Gli altri Paesi sunniti dell’area come vedono la nuova situazione in Siria? Il nuovo gruppo al potere si limiterà a gestire la Siria o vuole influire anche sulle nazioni limitrofe?
I Paesi sunniti più influenti nella regione sono allineati con la politica americana in Medio Oriente. Il 7 ottobre arriva dopo gli accordi tra Israele e diversi Paesi dell’area, i cosiddetti Accordi di Abramo. La comunità sunnita è la prima in termini numerici in Siria; è ovvio che Paesi come la Giordania e l’Arabia Saudita siano interessati a rafforzare la loro presenza nella regione. I governi arabo-sunniti, di concerto con gli USA e con Israele, hanno interesse che quell’area sia stabile.
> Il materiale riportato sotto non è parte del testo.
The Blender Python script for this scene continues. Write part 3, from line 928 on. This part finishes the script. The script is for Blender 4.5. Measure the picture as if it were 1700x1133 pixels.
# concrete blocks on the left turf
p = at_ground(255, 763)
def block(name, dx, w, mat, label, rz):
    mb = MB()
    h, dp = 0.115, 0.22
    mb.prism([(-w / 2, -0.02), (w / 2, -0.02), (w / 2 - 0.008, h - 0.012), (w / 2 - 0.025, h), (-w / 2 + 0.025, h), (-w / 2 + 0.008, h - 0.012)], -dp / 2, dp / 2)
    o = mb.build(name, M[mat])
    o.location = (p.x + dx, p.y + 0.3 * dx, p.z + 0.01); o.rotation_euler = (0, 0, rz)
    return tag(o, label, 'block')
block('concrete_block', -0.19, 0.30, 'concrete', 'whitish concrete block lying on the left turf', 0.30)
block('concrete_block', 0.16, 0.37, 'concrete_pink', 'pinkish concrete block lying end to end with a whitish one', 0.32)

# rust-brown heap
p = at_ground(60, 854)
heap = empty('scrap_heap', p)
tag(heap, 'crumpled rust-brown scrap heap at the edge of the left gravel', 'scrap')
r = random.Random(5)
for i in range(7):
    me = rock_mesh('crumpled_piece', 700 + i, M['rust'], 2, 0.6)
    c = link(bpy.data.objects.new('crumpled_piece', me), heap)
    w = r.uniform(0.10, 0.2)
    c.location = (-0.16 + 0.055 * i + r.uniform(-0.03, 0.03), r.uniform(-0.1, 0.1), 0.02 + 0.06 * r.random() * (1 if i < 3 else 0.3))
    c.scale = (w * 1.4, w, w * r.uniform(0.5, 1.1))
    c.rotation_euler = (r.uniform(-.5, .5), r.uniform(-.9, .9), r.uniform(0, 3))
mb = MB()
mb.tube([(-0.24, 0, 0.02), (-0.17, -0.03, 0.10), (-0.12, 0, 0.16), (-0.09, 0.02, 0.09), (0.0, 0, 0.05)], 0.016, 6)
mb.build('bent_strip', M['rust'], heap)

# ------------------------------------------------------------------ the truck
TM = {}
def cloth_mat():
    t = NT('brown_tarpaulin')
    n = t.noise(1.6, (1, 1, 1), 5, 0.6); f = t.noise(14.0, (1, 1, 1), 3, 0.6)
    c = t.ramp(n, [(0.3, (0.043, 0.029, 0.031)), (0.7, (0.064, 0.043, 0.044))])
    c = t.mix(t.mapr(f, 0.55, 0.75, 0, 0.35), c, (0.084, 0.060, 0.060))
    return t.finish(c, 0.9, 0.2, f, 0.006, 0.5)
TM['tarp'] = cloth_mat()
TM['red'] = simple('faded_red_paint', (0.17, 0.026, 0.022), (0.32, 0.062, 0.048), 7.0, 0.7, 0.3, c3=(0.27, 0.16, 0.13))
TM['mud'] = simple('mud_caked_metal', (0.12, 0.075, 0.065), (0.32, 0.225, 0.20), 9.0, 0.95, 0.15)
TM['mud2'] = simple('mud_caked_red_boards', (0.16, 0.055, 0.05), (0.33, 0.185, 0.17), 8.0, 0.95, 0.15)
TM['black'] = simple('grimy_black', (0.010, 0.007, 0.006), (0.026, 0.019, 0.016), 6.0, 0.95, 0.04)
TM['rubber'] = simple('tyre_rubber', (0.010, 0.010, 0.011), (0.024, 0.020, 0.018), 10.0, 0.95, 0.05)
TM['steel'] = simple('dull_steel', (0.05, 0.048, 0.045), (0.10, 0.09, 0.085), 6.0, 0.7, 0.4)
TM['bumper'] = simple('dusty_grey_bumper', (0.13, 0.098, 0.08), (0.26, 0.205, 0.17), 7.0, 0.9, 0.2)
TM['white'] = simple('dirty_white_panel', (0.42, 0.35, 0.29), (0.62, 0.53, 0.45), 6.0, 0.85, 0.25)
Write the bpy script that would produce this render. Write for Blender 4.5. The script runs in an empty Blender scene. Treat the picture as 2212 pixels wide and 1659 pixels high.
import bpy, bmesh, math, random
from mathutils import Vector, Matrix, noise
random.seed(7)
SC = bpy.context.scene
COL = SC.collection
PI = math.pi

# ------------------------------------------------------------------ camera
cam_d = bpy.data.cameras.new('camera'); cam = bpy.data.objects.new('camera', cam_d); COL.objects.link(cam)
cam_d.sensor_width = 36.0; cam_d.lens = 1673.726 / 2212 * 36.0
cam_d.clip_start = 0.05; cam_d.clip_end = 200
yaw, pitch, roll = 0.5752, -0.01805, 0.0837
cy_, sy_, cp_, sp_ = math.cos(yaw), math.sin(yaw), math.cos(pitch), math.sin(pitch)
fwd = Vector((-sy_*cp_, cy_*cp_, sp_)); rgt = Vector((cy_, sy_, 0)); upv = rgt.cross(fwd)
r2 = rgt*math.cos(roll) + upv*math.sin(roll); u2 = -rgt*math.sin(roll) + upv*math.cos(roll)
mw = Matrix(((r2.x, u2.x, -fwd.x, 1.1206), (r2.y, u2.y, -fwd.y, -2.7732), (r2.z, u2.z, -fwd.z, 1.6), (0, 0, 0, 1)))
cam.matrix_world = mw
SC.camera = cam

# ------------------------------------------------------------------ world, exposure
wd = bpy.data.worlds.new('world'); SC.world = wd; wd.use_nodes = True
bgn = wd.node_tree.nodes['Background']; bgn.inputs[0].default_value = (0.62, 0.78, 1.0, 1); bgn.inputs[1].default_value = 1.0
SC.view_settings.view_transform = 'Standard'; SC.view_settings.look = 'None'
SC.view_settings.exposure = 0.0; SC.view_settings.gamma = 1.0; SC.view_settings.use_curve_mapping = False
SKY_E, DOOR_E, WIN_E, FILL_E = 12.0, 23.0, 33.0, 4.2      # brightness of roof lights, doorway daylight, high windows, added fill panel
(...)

Con una visione ottimista vedo un Medio Oriente nuovo, nel senso che questi Paesi cominceranno processi che potrebbero creare condizioni di vita che le popolazioni finora non hanno mai conosciuto. In pochi credono nella guerra come strumento di cambiamento politico: è stato fallimentare per Hamas, Hezbollah e Siria. Certo, le incognite sono ancora tante, ma quanto meno non ci sono più le influenze iraniane.
È possibile un effetto domino che dalla Siria arrivi fino all’Iran?
Sì. La pedina finale di tutto questo processo è l’Iran. Il vero cambiamento si può avere se cambia l’attuale regime iraniano. E credo che il popolo iraniano stia aspettando questo momento.
L’effetto domino potrebbe riguardare anche il Libano, visto l’indebolimento di Hezbollah?
Hezbollah è finito dal punto di vista militare e politico: non avrà più aiuti, non avrà un appoggio politico nel regime siriano né le spalle coperte, anche in termini di sistemi di intelligence, da parte della Siria, e non arriveranno più rifornimenti da Teheran. L’Iran non ci pensa proprio a mandare aiuti. Sta cercando di prendere le distanze perché ha capito come si sta evolvendo la situazione. Anche il Libano potrebbe finalmente avere un nuovo presidente e un nuovo governo. Tutto si concretizzerà a gennaio con l’insediamento di Trump.